The actual departure itself, while mostly done well, has one thing going against it that is worth mentioning - it is the first of the “false prophesies”  in the RTD era, where in the narrative itself indicates that a companion (or major character) will die, but then it turns out that this is only true from a certain point of view and not meant literally - the end result making the “prophesy” feeling a bit like a manipulative cheat. The fact that RTD did this another two times during his era also makes it less enjoyable to watch Doomsday in subsequent viewings. This, combined with the final goodbye in Doomsday not being final after all, is why Rose’s departure comes in at the bottom of the Top 20, instead of much further up.

April 03, 2015

The Companion Departures - #21 - Martha Jones

The last in our “middle of the pack” run of companion departures which are not especially gratifying but not terribly disappointing either because the character turns up again just a few episodes after he or she leaves. Even as Martha leaves in The Last of the Time Lords, she pretty much tells the Doctor and the audience that she’s coming back next season for a few episodes. So it was tough to feel too upset that he was leaving even if you really loved the character, because you knew this wasn’t the last we were going to see of her and on this occasion the series wasn’t pretending otherwise. Martha’s actual departure is fairly satisfying - logical from a character motivation point of view (to look after her psychologically-damaged family) and also from a character development point of view (the unrequited love story reached a natural ending point as many people do in fact move on when they are shown that amount of blatant disinterest from someone they are pining for, especially someone they are traveling with).

Subsequent episodes that Martha features in just a few episodes later do not undermine the impact of her decision to leave because she realized she wasn’t going to be loved in that way by the Doctor, but what they prevent the character from leaving the series on a high note from the point of view of her character.
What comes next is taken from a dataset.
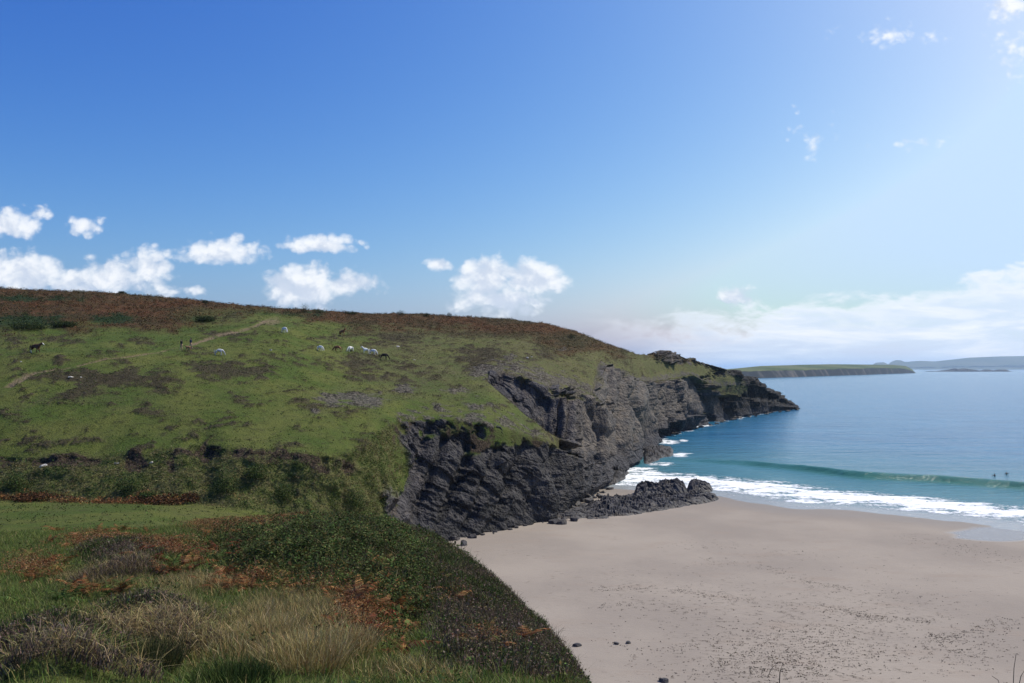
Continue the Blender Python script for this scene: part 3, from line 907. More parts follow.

Had The Last of the Time Lords been her final episode, we would have seen her leaving after having saved the world (or at least being largely instrumental in the Doctor ultimately having done so), and working harder than anyone (on her own, for a full year) to do it. From the character’s perspective, she had a year off from traveling in the TARDIS, so the decision to leave is moreso a decision not to re-join. The idea to bring her back as a new regular member of UNIT even makes sense and seemed like a great idea at the time. Its unfortunate then that Martha is largely superfluous in the five episodes she features in the following season, except for the Sontarans to make an evil clone version of her - making it feel like she was in many of those episodes as a contractual obligation rather than because the narrative demanded it. (Its even more unfortunate when the character seemingly chucks away her career with UNIT, her relationship with Tom Milligan and looking after her family to go running off as a freelance monster fighter with her sudden new husband Mickey, but that’s sufficiently far enough away from her actual departure that we won’t hold that bit of writing insanity against her departure in The Last of the Time Lords). Because these episodes occur so soon after she leaves and her departure story makes the point of telling us these return appearances are coming, it’s difficult to disassociate these less-satisfying return appearances from her time as a regular companion. As such, while her departure ranks higher than many others of her ilk, it isn’t as high up as it could have been had they ended her story at The Last of the Time Lords.